Sacramento residents urged to reduce water usage by 10% as California drought deepens
Sacramento-area residents were urged Thursday to cut water usage by 10% as much of the state has been plunged into another severe drought.
Just three days after Gov. Gavin Newsom declared the area officially in a drought, the Sacramento Regional Water Authority asked for voluntary conservation measures as its member agencies scramble to cope with drought conditions that seemingly worsen by the day.
“We are calling on local water providers to reduce their reliance on Folsom Lake and the Lower American River for their water supplies as much as possible,” Jim Peifer, the authority’s executive director, said in a prepared statement.

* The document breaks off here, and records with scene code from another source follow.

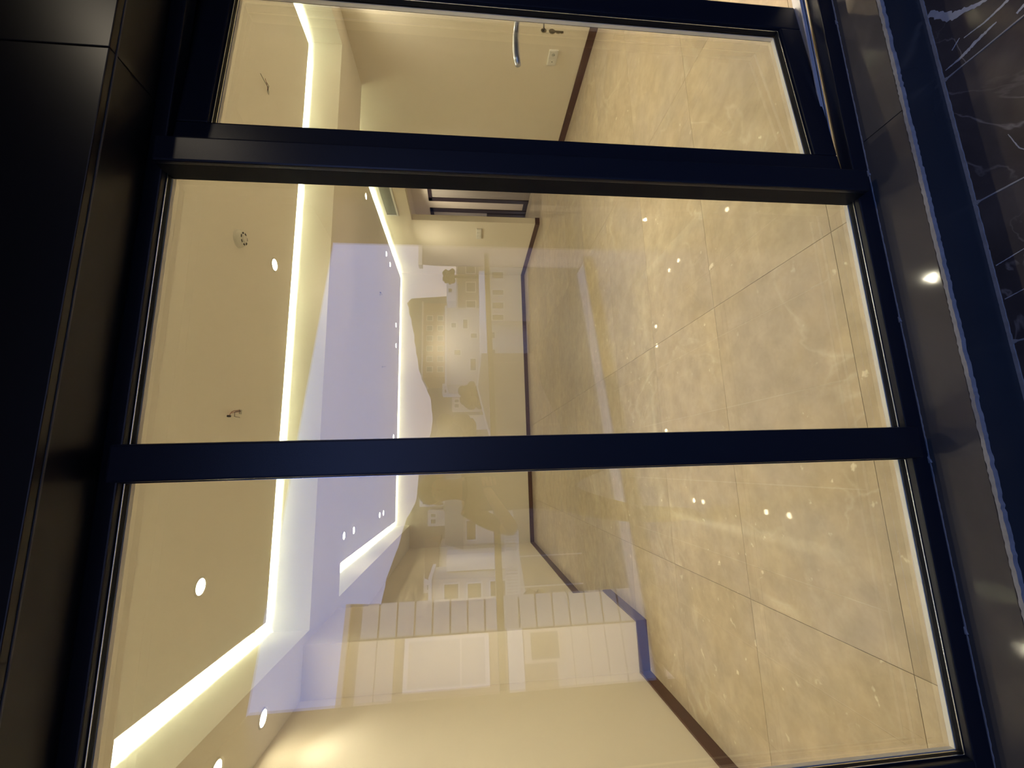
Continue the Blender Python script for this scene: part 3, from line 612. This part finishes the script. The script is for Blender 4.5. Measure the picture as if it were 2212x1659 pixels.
building('tile_roof_house', 'house with an orange tile roof mirrored behind the cream houses', -14.5, -10.3, -58.8, GZ, 5.2, 6, M['cream'], [], (2.2, M['tile']))
for k, (x, z, y) in enumerate([(-3.4, 9.8, -79), (-6.0, 10.8, -86), (-9.5, 9.0, -84), (-16.5, 8.2, -70), (-19.5, 9.0, -77), (9.5, 3.8, -88), (14.0, 4.6, -92), (19.5, 7.4, -104)]):
    building('small_house', ['small white house on the hill mirrored beside the head', 'small white house on the hill, higher one beside the head', 'small house on the hill mirrored left of the head', 'small white house mirrored over the cream house', 'small white house, far one over the cream house', 'small pale house mirrored at the tree edge', 'small pale house mirrored above the tree', 'small pale house mirrored beside the brick block'][k],
             x-1.4, x+1.4, y, GZ, z, 4, M['whiter'] if k % 2 else M['cream'], [(x-.9, x-.1, z-1.5, z-.6), (x+.3, x+.9, z-1.5, z-.6)])
# walled road
M['road'] = pm('pale_concrete', (0.80, 0.79, 0.80), noise=0.1, nscale=0.5)
rdv = []; rdf = []
cl = [(-14, -41.5, -4.9), (-4.4, -42.0, -3.6), (3, -46, -1.6), (9, -56, -0.9), (15.5, -62, -1.7)]
for i, (x, y, z) in enumerate(cl):
    a = Vector(cl[min(i+1, 4)])-Vector(cl[max(i-1, 0)]); a.z = 0; a.normalize(); n_ = Vector((-a.y, a.x, 0))*2.2
    rdv += [(x+n_.x, y+n_.y, z+0.9), (x-n_.x, y-n_.y, z-0.9), (x+n_.x, y+n_.y, GZ), (x-n_.x, y-n_.y, GZ)]
for i in range(4):
    a = i*4; b_ = a+4
    rdf += [(a, b_, b_+1, a+1)]
rd = empty('road', (0, -50, GZ), label='pale raised road curving through the town, mirrored by the handrail', cat='road')
rd_v = [(x, y, z) for x, y, z in rdv]
mesh_obj('road_deck', rd_v+[(x, y, z-.2) for x, y, z in rd_v], rdf+[tuple(i+20 for i in reversed(f)) for f in rdf]+[(i*4+1, i*4+5, i*4+25, i*4+21) for i in range(4)]+[(i*4, i*4+20, i*4+24, i*4+4) for i in range(4)], M['road'], rd)
wf_ = []
for i in range(4):
    a = i*4; b_ = a+4; wf_ += [(a+1, b_+1, b_+3, a+3), (a, a+2, b_+2, b_)]
wf_ += [(0, 1, 3, 2), (16, 18, 19, 17)]
mesh_obj('retaining_wall', [(x, y, z-.2 if z > GZ+.1 else z) for x, y, z in rd_v], wf_, M['tanb'], rd)
fn = empty('bar_fence', (-9.4, -37.4, GZ), label='pale fence of close upright bars mirrored below the handrail', cat='fence')
MB().box(-13.2, -5.7, -37.6, -37.5, -3.2, -3.0).build('fence_rail', M['whiter'], fn); MB().box(-13.2, -5.7, -37.6, -37.5, -2.0, -1.9).build('fence_rail', M['whiter'], fn)
for i in range(30):
    x = -13.1+i*0.255; MB().box(x, x+0.10, -37.58, -37.52, -8.9 if i % 10 == 0 else -3.1, -1.95).build('fence_bar', M['whiter'], fn)
def ridge(nm, label, pts, yd, depth, mat):
    v = []; f = []
    for x, z in pts: v += [(x, -yd, GZ), (x, -yd, z), (x, -yd-depth, z), (x, -yd-depth, GZ)]
    for i in range(len(pts)-1):
        a = i*4; b_ = a+4; f += [(a, b_, b_+1, a+1), (a+1, b_+1, b_+2, a+2), (a+2, b_+2, b_+3, a+3)]
    f += [(0, 1, 2, 3), tuple((len(pts)-1)*4+k for k in (3, 2, 1, 0))]
    return tag(mesh_obj(nm, v, f, mat), label, 'hill', kind='structure')
pts = [(-330, 96), (-250, 90), (-190, 84), (-152, 76), (-124, 71), (-100, 65.5), (-78, 60.5), (-56, 53), (-36, 46.5), (-23, 40), (1, 38), (18, 31.5), (38, 28), (55, 30), (78, 39), (97, 42), (117, 45.4), (135, 49.5), (139, 46), (142, 9), (175, 7), (220, 7), (300, 7)]
rp = []
for (a, b_), (c_, d_) in zip(pts[:-1], pts[1:]):
    for k in range(4):
        t = k/4; rp.append((a+(c_-a)*t, b_+(d_-b_)*t+random.uniform(-.5, .5)))
rp.append(pts[-1])
ridge('hill', 'grey brown hillside rising behind the town, mirrored in the panes', rp, 337, 60, M['hill'])
def tree(nm, label, x, y, r, h, zc, group):
    t = empty(nm, (x, y, GZ), label=label, cat='tree', group=group)
    MB().tube([(x, y, GZ), (x+.2, y, zc-h*.4), (x, y, zc)], [0.35, 0.28, 0.15], 8).build('trunk', M['trunk'], t)
    m = MB()
    for k in range(26):
        a = random.uniform(0, 6.28); q = random.random()**.5*r*.75; zz = zc+random.uniform(-.45, .5)*h*(1-q/r*.5)
        m.ico((x+q*math.cos(a), y+q*math.sin(a), zz), r*random.uniform(.28, .42), 2, (1, 1, .8), 0.10)
    m.build('crown', M['green'], t)
tree('broad_tree', 'large dark tree mirrored in the middle pane beside the mullion', 4.5, -68, 4.6, 7, 2.9, 'dark trees')
tree('broad_tree', 'large dark tree mirrored just left of the biggest one', -5.2, -66, 3.2, 6, 2.0, 'dark trees')
tree('broad_tree', 'lower dark tree mirrored beside the cream villa', 12.4, -71, 2.6, 5, 0.3, 'dark trees')
tree('round_shrub_tree', 'round dark tree mirrored below the fence at the left', -10.5, -33.0, 1.2, 1.8, -3.9, 'dark trees')
tree('slim_tree', 'slim dark tree mirrored on the roof line by the mauve block', 37.5, -78, 1.6, 2.5, 4.6, 'dark trees')

# side wing of the neighbouring house, clad in pale panels
wg = empty('side_wing', (-2.28, -5.81, 0), rot=(0, 0, R(163.68)), label='neighbouring wing clad in pale panels with a white framed window, mirrored at left', cat='building'); wg['_org'] = (0, 0, 0)
MB().box(0.03, 1.50, 0.03, 3.0, -9, 3.36).build('walls', M['tanb'], wg)
MB().box(-0.02, 1.52, -0.05, 3.0, 3.37, 3.45).build('coping', M['cream'], wg)
for i in range(16):
    z = 2.90-i*0.302
    MB().box(0.0, 0.52, 0.0, 0.028, z, z+0.272, 0.003).build('panel', M['panelg'], wg)
    if z > 2.5 or z < -0.3:
        MB().box(0.56, 1.5, 0.012, 0.028, z, z+0.288, 0.003).build('panel', M['cream'], wg)
wn = MB()
for q in ((0.56, 1.32, 2.36, 2.43), (0.56, 1.32, 1.02, 1.09), (0.56, 0.61, 1.09, 2.36), (1.27, 1.32, 1.09, 2.36), (0.56, 1.32, 1.48, 1.51)): wn.box(q[0], q[1], -0.03, 0.028, q[2], q[3])
wo = wn.build('window', M['whiter'], wg)
MB().box(0.61, 1.27, 0.0, 0.028, 1.09, 2.36).build('pane', M['panelg'], wo)
MB().box(0.52, 1.5, -0.06, 0.028, 0.44, 0.70, 0.004).build('floor_band', M['whiter'], wg)
w2 = MB().box(0.56, 1.05, -0.02, 0.028, -0.24, 0.42); w2o = w2.build('window', M['cream'], wg)
MB().box(0.60, 1.0, -0.03, -0.02, -0.18, 0.30).build('pane', M['win'], w2o)

# ------------------------------------------------------------------ the photographer
def skin_mesh(name, verts, edges, radii, mats, parent, sub=2, matfn=None, root=0):
    me = bpy.data.meshes.new(name); me.from_pydata(verts, edges, []); me.update()
    o = bpy.data.objects.new(name, me); COL.objects.link(o)
    m = o.modifiers.new('skin', 'SKIN'); m.use_smooth_shade = True
    for i, r_ in enumerate(radii):
        sv_ = me.skin_vertices[0].data[i]; sv_.radius = r_ if isinstance(r_, tuple) else (r_, r_); sv_.use_root = (i == root)
    s2 = o.modifiers.new('sub', 'SUBSURF'); s2.levels = sub; s2.render_levels = sub
    dg = bpy.context.evaluated_depsgraph_get(); nm_ = bpy.data.meshes.new_from_object(o.evaluated_get(dg))
    bpy.data.objects.remove(o); nm_.name = name
    o = bpy.data.objects.new(name, nm_); COL.objects.link(o); nm_.materials.clear()
    for q in mats: nm_.materials.append(q)
    for p in nm_.polygons:
        p.use_smooth = True; p.material_index = matfn(p.center) if matfn else 0
    if parent: o.parent = parent
    return o
M['skin'] = plain('skin', (0.42, 0.24, 0.16), 0.5); M['shirt'] = plain('dark_shirt', (0.018, 0.018, 0.024), 0.85); M['jeans'] = plain('dark_trousers', (0.015, 0.017, 0.026), 0.85)
M['hair'] = plain('dark_hair', (0.012, 0.009, 0.007), 0.6); M['shoe'] = plain('dark_shoe', (0.02, 0.02, 0.02), 0.5); M['eye'] = plain('eye', (0.35, 0.34, 0.32), 0.2)
FZ = (ZF+1)*S
pe = empty('person', (-0.13, -0.34, FZ), label='person in dark clothes holding up a phone, legs apart, on the balcony', cat='person'); pe['_org'] = (0, 0, 0)
pe_o = Vector((-0.13, -0.34, FZ))
def W(x, y, z): return (Vector((x, y, z))-pe_o)      # world -> person space
bv = [W(-0.13, -0.36, 0.78), W(-0.13, -0.36, 0.95), W(-0.13, -0.36, 1.12), W(-0.13, -0.36, 1.26), W(-0.13, -0.35, 1.36), W(-0.13, -0.335, 1.42), W(-0.13, -0.33, 1.50), W(-0.13, -0.33, 1.58), W(-0.13, -0.335, 1.625),
      W(-0.265, -0.35, 1.355), W(-0.335, -0.30, 1.21), W(-0.37, -0.22, 1.09), W(-0.27, -0.13, 1.16), W(-0.17, -0.07, 1.225), W(-0.115, -0.035, 1.255),
      W(0.005, -0.35, 1.355), W(0.075, -0.30, 1.21), W(0.15, -0.21, 1.10), W(0.12, -0.12, 1.16), W(0.08, -0.07, 1.215), W(0.045, -0.03, 1.245),
      W(-0.22, -0.36, 0.74), W(-0.28, -0.35, 0.50), W(-0.32, -0.34, 0.30), W(-0.335, -0.36, 0.08), W(-0.34, -0.37, -0.09), W(-0.36, -0.28, -0.115),
      W(-0.04, -0.36, 0.74), W(0.02, -0.35, 0.50), W(0.06, -0.34, 0.30), W(0.075, -0.36, 0.08), W(0.08, -0.37, -0.09), W(0.10, -0.28, -0.115)]
be = [(0, 1), (1, 2), (2, 3), (3, 4), (4, 5), (5, 6), (6, 7), (7, 8), (3, 9), (9, 10), (10, 11), (11, 12), (12, 13), (13, 14), (3, 15), (15, 16), (16, 17), (17, 18), (18, 19), (19, 20),
      (0, 21), (21, 22), (22, 23), (23, 24), (24, 25), (25, 26), (0, 27), (27, 28), (28, 29), (29, 30), (30, 31), (31, 32)]
brd = [(0.155, 0.105), (0.140, 0.095), (0.155, 0.105), (0.165, 0.100), (0.090, 0.070), (0.062, 0.060), (0.070, 0.085), (0.078, 0.095), (0.055, 0.070),
       0.062, 0.050, 0.043, 0.038, 0.029, (0.032, 0.020), 0.062, 0.050, 0.043, 0.038, 0.029, (0.032, 0.020),
       0.088, 0.075, 0.057, 0.052, 0.042, (0.042, 0.030), 0.088, 0.075, 0.057, 0.052, 0.042, (0.042, 0.030)]
def bmat(c):
    w = c+pe_o
    if w.z > 1.385: return 0
    if w.z < -0.05: return 3
    if w.z < 0.86: return 2
    if w.y > -0.215 or (w.z < 1.17 and (w.x < -0.325 or w.x > 0.095)): return 0
    return 1
body = skin_mesh('body', bv, be, brd, [M['skin'], M['shirt'], M['jeans'], M['shoe']], pe, 2, bmat)
def fingers(side):
    ws = -1 if side == 'l' else 1
    cxp = -0.018                                        # phone centre line
    for k in range(4):                                  # fingers wrap behind the phone to its far edge
        z = 1.275-k*0.021; L_ = (0.030, 0.034, 0.031, 0.024)[k]
        x0 = cxp+ws*0.085 if side == 'l' else cxp+ws*0.055
        bx = cxp+ws*0.075
        pts = [W(bx+ws*0.012, -0.038, z-0.006), W(bx-ws*0.016, -0.035, z), W(bx-ws*0.036, -0.030, z+0.003), W(cxp+ws*0.041, -0.021, z+0.004), W(cxp+ws*0.0405, -0.012, z+0.004)]
        skin_mesh('finger', pts, [(0, 1), (1, 2), (2, 3), (3, 4)], [0.0098, 0.009, 0.0085, 0.0075, 0.0062], [M['skin']], pe, 1)
    tp = [W(cxp+ws*0.085, -0.045, 1.235), W(cxp+ws*0.062, -0.038, 1.252), W(cxp+ws*0.040, -0.031, 1.272), W(cxp+ws*0.022, -0.029, 1.290)]
    skin_mesh('thumb', tp, [(0, 1), (1, 2), (2, 3)], [0.013, 0.0112, 0.0100, 0.0085], [M['skin']], pe, 1)
fingers('l'); fingers('r')
fc = MB()
fc.ico(W(-0.13, -0.236, 1.525), 0.014, 2, (0.8, 1.2, 1.6)); fc.build('nose', M['skin'], pe, True)
for s_ in (-1, 1):
    MB().ico(W(-0.13+s_*0.031, -0.252, 1.555), 0.011, 2, (1.3, 0.8, 0.7)).build('eye', M['eye'], pe, True)
    MB().ico(W(-0.13+s_*0.082, -0.335, 1.535), 0.024, 2, (0.45, 0.8, 1.3)).build('ear', M['skin'], pe, True)
MB().ico(W(-0.13, -0.250, 1.490), 0.020, 2, (1.2, 0.5, 0.3)).build('mouth', plain('lips', (0.30, 0.12, 0.09), 0.5), pe, True)
hr = MB(); hr.ico(W(-0.13, -0.352, 1.585), 0.098, 3, (0.92, 1.08, 0.80), 0.015); hr.ico(W(-0.13, -0.395, 1.535), 0.078, 3, (0.98, 0.75, 1.0), 0.015)
hr.build('hair', M['hair'], pe, True)
ph = empty('phone', (-0.018, -0.017, S-0.055), label='dark smartphone held upright in both hands, lens toward the glass', cat='phone'); ph['_org'] = (0, 0, 0)
ph.rotation_euler = (R(6), 0, -R(11))
MB().box(-0.036, 0.036, -0.0045, 0.0035, -0.075, 0.072, 0.003).build('case', M['black'], ph)
MB().box(-0.033, 0.033, -0.0052, -0.0045, -0.071, 0.068).build('screen', plain('phone_screen', (0.03, 0.03, 0.035), 0.1), ph)
MB().box(0.004, 0.032, 0.0035, 0.0055, 0.036, 0.067, 0.001).build('camera_bump', M['black'], ph)

for o in bpy.data.objects:
    if '_org' in o: del o['_org']
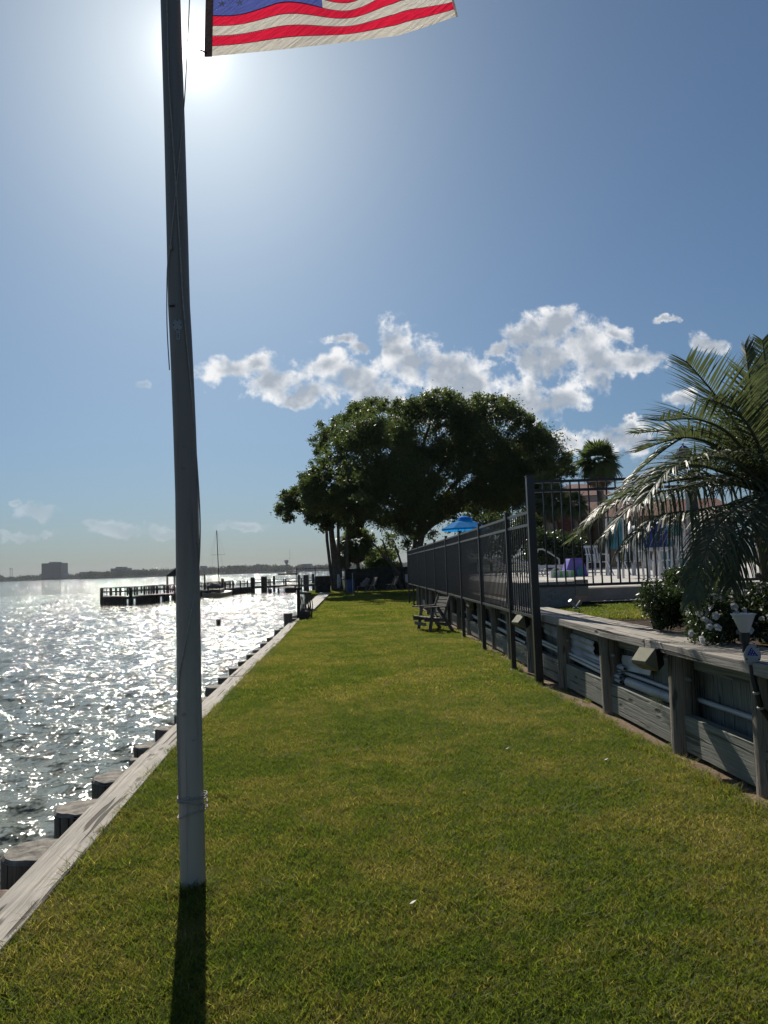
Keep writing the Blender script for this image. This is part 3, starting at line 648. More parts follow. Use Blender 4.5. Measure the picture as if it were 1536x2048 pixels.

Although no new mandatory conservation orders have been issued, Peifer indicated that the 10% voluntary cuts might not be enough.
“Residents may be asked to further their efforts,” he said.
The authority believes the region has enough water to withstand the drought. But the organization, whose 20 member agencies serve 2 million residents, is engineering a massive shift in its water portfolio to cope with the drought: The authority’s agencies will reduce their dependence on Folsom Lake and the Lower American River, and draw more heavily on the region’s massive groundwater basin. The basin is twice the size of Folsom Lake.
By preserving water in the reservoir and the river, the agencies are hoping to keep enough cold water in the system to fortify beleaguered populations of Chinook salmon and steelhead trout.
The idea is to preserve water in Folsom Lake and the Lower American River, where cool water is needed to prop up ailing fish populations. The regional authority oversees a complicated water-sharing agreement previously negotiated with environmental groups.
“We are asking our residents to lower their water use — this is necessary to balance the interests between the economy and the environment,” Peifer said in an interview. He called the river “the crown jewel of the region.”
Six years ago former Gov. Jerry Brown issued a statewide drought emergency declaration requiring urban Californians to cut water use an average of 25%. Newsom on Monday declared that most of California is in drought, including the Sacramento region, but stopped short of ordering any mandatory cutbacks. His administration said mandates could come if the state suffers through another dry winter, but area officials are hoping such orders don’t become necessary.
“We want to persuade,” Peifer said.
Officials say drought conditions have deteriorated severely in the past month, as snowmelt from the Sierra Nevada has been sopped up by ultra-dry soils, leaving very little runoff to reach the state’s reservoirs.
Folsom Lake is lower than it was during the depths of the last drought in 2015.